▶ [DIRECTIONS FOR THIS TASK]: Copy the data that follows, character for character, minus the pictures.

▶ [DATA BLOCK]:

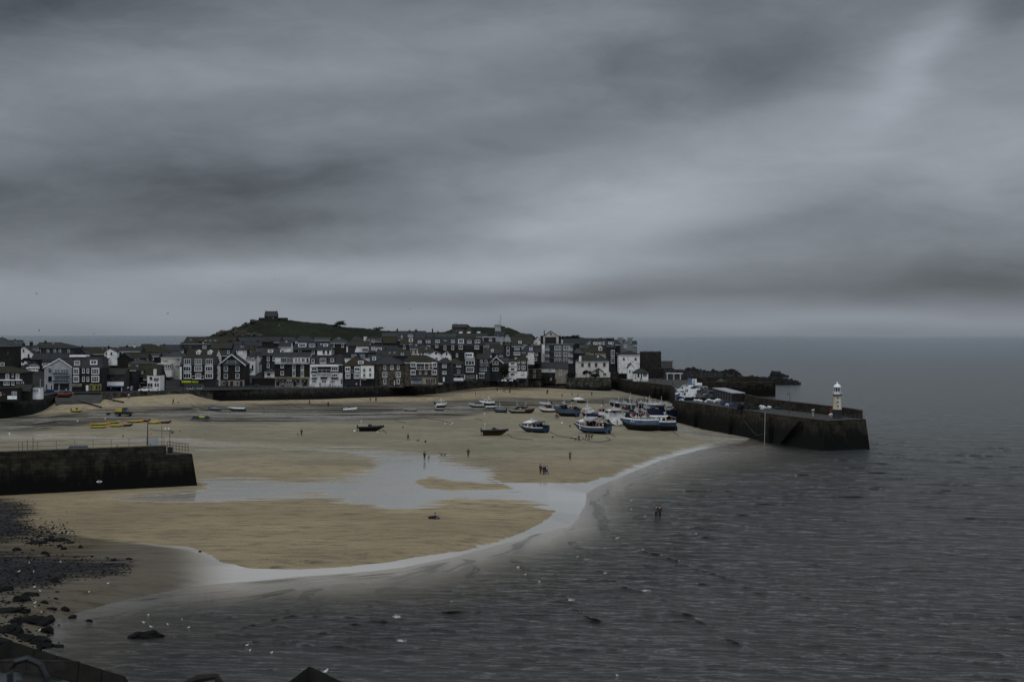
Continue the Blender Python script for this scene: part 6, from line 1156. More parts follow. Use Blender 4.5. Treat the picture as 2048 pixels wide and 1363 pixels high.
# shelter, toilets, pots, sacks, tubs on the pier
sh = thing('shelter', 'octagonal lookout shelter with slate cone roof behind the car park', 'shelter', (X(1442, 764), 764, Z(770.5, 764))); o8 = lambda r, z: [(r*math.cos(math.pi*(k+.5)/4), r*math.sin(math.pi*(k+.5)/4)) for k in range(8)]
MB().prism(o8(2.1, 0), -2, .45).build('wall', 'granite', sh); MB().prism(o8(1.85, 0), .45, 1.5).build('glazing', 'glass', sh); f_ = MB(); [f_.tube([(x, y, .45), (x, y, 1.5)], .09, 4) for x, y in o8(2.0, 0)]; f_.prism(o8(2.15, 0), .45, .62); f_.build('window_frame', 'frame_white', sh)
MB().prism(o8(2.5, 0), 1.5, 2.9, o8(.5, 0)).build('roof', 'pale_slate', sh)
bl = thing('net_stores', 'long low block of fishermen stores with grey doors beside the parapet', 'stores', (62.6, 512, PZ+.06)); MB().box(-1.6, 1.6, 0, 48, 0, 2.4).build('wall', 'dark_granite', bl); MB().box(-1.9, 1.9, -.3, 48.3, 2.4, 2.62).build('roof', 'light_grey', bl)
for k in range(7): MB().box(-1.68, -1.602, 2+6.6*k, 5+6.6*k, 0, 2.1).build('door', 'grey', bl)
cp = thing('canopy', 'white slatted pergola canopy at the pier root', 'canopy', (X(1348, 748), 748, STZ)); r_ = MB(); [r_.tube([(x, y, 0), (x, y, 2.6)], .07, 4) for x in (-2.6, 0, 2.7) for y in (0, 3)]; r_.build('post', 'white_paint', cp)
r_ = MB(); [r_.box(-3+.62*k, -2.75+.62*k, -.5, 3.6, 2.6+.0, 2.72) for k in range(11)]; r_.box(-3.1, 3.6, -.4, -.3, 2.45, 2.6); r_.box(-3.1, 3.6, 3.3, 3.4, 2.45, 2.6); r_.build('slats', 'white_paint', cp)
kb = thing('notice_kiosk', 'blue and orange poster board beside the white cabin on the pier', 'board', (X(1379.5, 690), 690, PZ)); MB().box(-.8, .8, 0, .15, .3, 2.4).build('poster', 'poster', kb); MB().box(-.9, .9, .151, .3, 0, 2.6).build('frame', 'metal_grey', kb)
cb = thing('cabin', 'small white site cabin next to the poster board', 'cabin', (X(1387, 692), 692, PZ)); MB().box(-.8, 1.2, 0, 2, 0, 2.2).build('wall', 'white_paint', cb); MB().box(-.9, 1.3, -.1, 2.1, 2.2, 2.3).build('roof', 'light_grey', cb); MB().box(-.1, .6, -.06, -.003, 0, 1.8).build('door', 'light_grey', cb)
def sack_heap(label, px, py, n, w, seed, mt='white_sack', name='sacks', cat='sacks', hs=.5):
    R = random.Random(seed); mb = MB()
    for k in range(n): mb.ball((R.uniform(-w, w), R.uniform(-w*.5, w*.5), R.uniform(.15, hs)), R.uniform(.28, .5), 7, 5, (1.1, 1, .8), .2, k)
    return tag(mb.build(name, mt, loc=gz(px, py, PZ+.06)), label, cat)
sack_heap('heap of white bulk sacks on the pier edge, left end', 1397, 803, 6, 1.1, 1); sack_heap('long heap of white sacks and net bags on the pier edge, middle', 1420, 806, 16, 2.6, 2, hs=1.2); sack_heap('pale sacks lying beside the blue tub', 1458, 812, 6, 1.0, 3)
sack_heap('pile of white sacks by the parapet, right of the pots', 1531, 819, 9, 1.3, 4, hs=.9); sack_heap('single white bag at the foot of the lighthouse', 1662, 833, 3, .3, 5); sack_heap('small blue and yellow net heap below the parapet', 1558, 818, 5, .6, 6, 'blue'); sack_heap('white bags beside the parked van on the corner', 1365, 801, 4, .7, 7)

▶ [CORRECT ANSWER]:
Continue the Blender Python script for this scene: part 6, from line 1156. More parts follow. Use Blender 4.5. Treat the picture as 2048 pixels wide and 1363 pixels high.
# shelter, toilets, pots, sacks, tubs on the pier
sh = thing('shelter', 'octagonal lookout shelter with slate cone roof behind the car park', 'shelter', (X(1442, 764), 764, Z(770.5, 764))); o8 = lambda r, z: [(r*math.cos(math.pi*(k+.5)/4), r*math.sin(math.pi*(k+.5)/4)) for k in range(8)]
MB().prism(o8(2.1, 0), -2, .45).build('wall', 'granite', sh); MB().prism(o8(1.85, 0), .45, 1.5).build('glazing', 'glass', sh); f_ = MB(); [f_.tube([(x, y, .45), (x, y, 1.5)], .09, 4) for x, y in o8(2.0, 0)]; f_.prism(o8(2.15, 0), .45, .62); f_.build('window_frame', 'frame_white', sh)
MB().prism(o8(2.5, 0), 1.5, 2.9, o8(.5, 0)).build('roof', 'pale_slate', sh)
bl = thing('net_stores', 'long low block of fishermen stores with grey doors beside the parapet', 'stores', (62.6, 512, PZ+.06)); MB().box(-1.6, 1.6, 0, 48, 0, 2.4).build('wall', 'dark_granite', bl); MB().box(-1.9, 1.9, -.3, 48.3, 2.4, 2.62).build('roof', 'light_grey', bl)
for k in range(7): MB().box(-1.68, -1.602, 2+6.6*k, 5+6.6*k, 0, 2.1).build('door', 'grey', bl)
cp = thing('canopy', 'white slatted pergola canopy at the pier root', 'canopy', (X(1348, 748), 748, STZ)); r_ = MB(); [r_.tube([(x, y, 0), (x, y, 2.6)], .07, 4) for x in (-2.6, 0, 2.7) for y in (0, 3)]; r_.build('post', 'white_paint', cp)
r_ = MB(); [r_.box(-3+.62*k, -2.75+.62*k, -.5, 3.6, 2.6+.0, 2.72) for k in range(11)]; r_.box(-3.1, 3.6, -.4, -.3, 2.45, 2.6); r_.box(-3.1, 3.6, 3.3, 3.4, 2.45, 2.6); r_.build('slats', 'white_paint', cp)
kb = thing('notice_kiosk', 'blue and orange poster board beside the white cabin on the pier', 'board', (X(1379.5, 690), 690, PZ)); MB().box(-.8, .8, 0, .15, .3, 2.4).build('poster', 'poster', kb); MB().box(-.9, .9, .151, .3, 0, 2.6).build('frame', 'metal_grey', kb)
cb = thing('cabin', 'small white site cabin next to the poster board', 'cabin', (X(1387, 692), 692, PZ)); MB().box(-.8, 1.2, 0, 2, 0, 2.2).build('wall', 'white_paint', cb); MB().box(-.9, 1.3, -.1, 2.1, 2.2, 2.3).build('roof', 'light_grey', cb); MB().box(-.1, .6, -.06, -.003, 0, 1.8).build('door', 'light_grey', cb)
def sack_heap(label, px, py, n, w, seed, mt='white_sack', name='sacks', cat='sacks', hs=.5):
    R = random.Random(seed); mb = MB()
    for k in range(n): mb.ball((R.uniform(-w, w), R.uniform(-w*.5, w*.5), R.uniform(.15, hs)), R.uniform(.28, .5), 7, 5, (1.1, 1, .8), .2, k)
    return tag(mb.build(name, mt, loc=gz(px, py, PZ+.06)), label, cat)
sack_heap('heap of white bulk sacks on the pier edge, left end', 1397, 803, 6, 1.1, 1); sack_heap('long heap of white sacks and net bags on the pier edge, middle', 1420, 806, 16, 2.6, 2, hs=1.2); sack_heap('pale sacks lying beside the blue tub', 1458, 812, 6, 1.0, 3)
sack_heap('pile of white sacks by the parapet, right of the pots', 1531, 819, 9, 1.3, 4, hs=.9); sack_heap('single white bag at the foot of the lighthouse', 1662, 833, 3, .3, 5); sack_heap('small blue and yellow net heap below the parapet', 1558, 818, 5, .6, 6, 'blue'); sack_heap('white bags beside the parked van on the corner', 1365, 801, 4, .7, 7)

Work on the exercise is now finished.